Elsewhere he wrote rather more calmly of the speech:

“I spoke for two hours and a half, and kept the House full, without ever for an instant being in doubt as to the complete success of the speech; greatly cheered by my own side, without being once questioned or interrupted by the other. But the speech was far from being my best speech, although it was by far my greatest success. It was an easy speech to make—a mere Blue Book speech. The case from the papers was overwhelming. . . . While I was gratified by the success of the speech, I could not help feeling how completely these things are a matter of opportunity, inasmuch as I had made dozens of better speeches in the House, of which some had been wholly unsuccessful.”
37

The newspapers did not share all of Dilke's own reservations. There was general comment that he was the only successful young man that Parliament had produced in recent years; and the
Scotsman
said that no other speech had excited such general admiration since Gladstone's denunciation of the Treaty of
Berlin in the previous summer. This suggestion that Dilke had attained great oratorical heights does not ring true, however.
Truth
, with a piece of Hiawathan verse,* caught much more accurately the note of keen, industrious efficiency which was the real characteristic of his speaking.

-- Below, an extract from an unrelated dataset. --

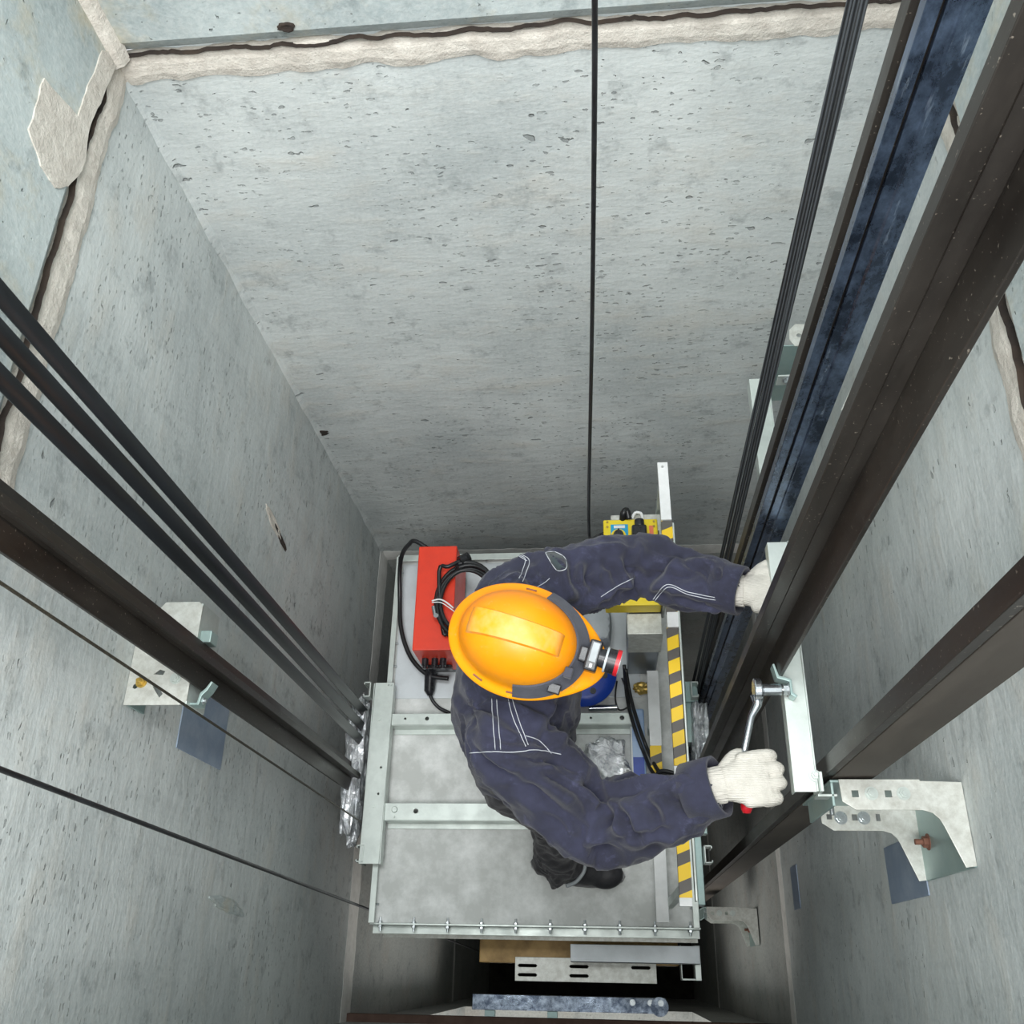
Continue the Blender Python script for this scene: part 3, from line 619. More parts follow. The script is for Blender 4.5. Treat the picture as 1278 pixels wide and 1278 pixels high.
# balustrade
root = thing('safety_balustrade', 'yellow and grey striped safety rail with white ends along the right roof side', 'safety rail', (.18, .75, 0))
def bar(name, x0, x1, y0, y1, z, t, mat, skew=0, holes=()):
    bm = nb(); o0 = [(x0, y0), (x1, y0), (x1+skew, y1), (x0+skew, y1)]; plate(bm, o0, holes, t, Matrix.Translation((0, 0, z-t/2))); return obj(name, bm, mat, root, .001)
zt = .85
bar('white_section', .181, .212, 1.21, 1.405, zt+.004, .02, M['white'], -.002, [circ(.194, 1.39, .004, 10)])
bar('striped_section', .181, .213, .92, 1.208, zt, .02, M['hazard'])
bar('white_section', .182, .214, .875, .92, zt+.003, .02, M['white'])
bar('striped_section', .179, .211, .492, .874, zt, .02, M['hazard'])
bar('white_section', .178, .210, .452, .491, zt+.001, .02, M['white'])
bar('striped_section', .174, .206, .168, .451, zt, .02, M['hazard']); bar('white_section', .173, .205, .148, .168, zt, .02, M['white'])
bm = nb(); box(bm, (.213, .16, zt-.03), (.218, 1.2, zt+.004)); obj('edge_strip', bm, M['zinc'], root, .001)
zb = .12
bar('white_section', .152, .192, .70, .965, zb, .02, M['white']); bar('striped_section', .151, .19, .42, .70, zb, .02, M['hazard']); bar('white_section', .147, .187, .142, .42, zb, .02, M['white'])
for y in (.20, 1.38):
    bm = nb(); box(bm, (.186, y-.012, .0), (.206, y+.012, zt-.02)); obj('post', bm, M['zinc'], root, .001)
for y_ in (.19, .76):
    bm = nb(); box(bm, (.150, y_, .0), (.186, y_+.02, zb-.02)); obj('foot', bm, M['zinc'], root, .001)
# blue pulley and small things beside the post
root = thing('blue_pulley', 'blue wheel lying on the roof half hidden under the orange helmet', 'pulley', (-.07, .90, .04))
c = az(727, 838, .12)
bm = nb(); rings = []
prof = [(.03, .085), (.085, .085), (.095, .075), (.115, .075), (.122, .09), (.122, .10), (.105, .115), (.085, .12), (.03, .12)]
n = 48
for k in range(n):
    a = 2*PI*k/n; rings.append([V((c.x+r*math.cos(a), c.y+r*math.sin(a), z)) for r, z in prof])
skinrings(bm, rings, False, True); obj('wheel', bm, M['bluep'], root, 0, 'auto')
for a in (-.2, -1.1, .8, 2.5):
    bm = nb(); cyl(bm, (c.x+.08*math.cos(a), c.y+.08*math.sin(a), .118), (c.x+.08*math.cos(a), c.y+.08*math.sin(a), .124), .011, n=16); obj('wheel_bolt', bm, M['blackp'], root)
bm = nb(); cyl(bm, (c.x, c.y, .0065), (c.x, c.y, .125), .028, n=20); obj('hub', bm, M['steel'], root, .002)
c = az(744, 772, .15); foilblob('canister', (c.x-.005, c.y, .08), .062, .085, .074, 4, 'smooth grey plastic canister on the roof beside the helmet', 'canister', M['greyp'], 4, .03, 6)
bm = nb(); cyl(bm, az(735, 884, .02), az(770, 883, .02), .011, n=14); tag(obj('steel_tube', bm, M['steel'], None, 0, 'auto'), 'short shiny steel tube on the roof next to the cross bar', 'tube')
foilblob('parts_bag', (az(757, 950, .03).x, az(757, 950, .03).y, .03), .075, .085, .022, 8, 'clear plastic bag of metal parts on the roof between the cross bars', 'bag', M['foil'], 4, .5, 16)
bm = nb(); a = az(799, 990, .03); b = az(797, 872, .03); box(bm, (a.x-.026, a.y, .0085), (a.x+.024, b.y-.04, .045)); bx_ = tag(obj('tube_carton', bm, M['bluel'], None, .006), 'pale blue long carton lying along the striped safety rail', 'carton')
bm = nb(); box(bm, (a.x-.020, a.y+.02, .045), (a.x+.018, a.y+.12, .0465)); obj('blue_print', bm, M['bluep'], bx_)
bm = nb(); box(bm, (a.x-.026, a.y, .045), (a.x-.021, b.y-.045, .047)); obj('white_border', bm, M['white'], bx_)
foilblob('tape_scrap', (az(805, 858, .03).x-.01, az(805, 858, .03).y, .025), .032, .022, .018, 9, 'crumpled gold tape scrap at the foot of the steel post', 'tape', M['gold'], 3, .6, 60)
cable('inspection_cable', 'right-hand one of two black cables looping from the steel post to the striped rail', [az(781, 835, .2), az(787, 870, .15), az(797, 905, .1), az(808, 935, .07), az(822, 962, .15), az(838, 968, .17), az(850, 972, .17), az(846, 984, .16), az(828, 985, .15), az(818, 972, .15), az(826, 962, .17), az(846, 966, .18)], .0065)
cable('inspection_cable', 'left-hand one of two black cables looping from the steel post to the striped rail', [az(779, 830, .2), az(783, 872, .13), az(791, 905, .08), az(803, 938, .06), az(816, 966, .14), az(832, 972, .16), az(846, 976, .16), az(842, 988, .14), az(824, 990, .13), az(813, 978, .14)], .0065)
cable('thin_wire', 'thin dark wire curling on the roof between blue wheel and steel post', [az(770, 850, .02), az(768, 872, .015), az(773, 886, .01), az(785, 880, .01), az(782, 862, .01), az(776, 846, .02)], .003)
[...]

Another result of the Zulu debate was the offer to Dilke of a safe seat in Manchester, with the promise that his election expenses would be paid by the local committee. He was attracted by the offer, not least because he was expecting to be beaten at Chelsea. But he had given an undertaking to his supporters there that he would not move until this event actually occurred, which he did not attempt to evade.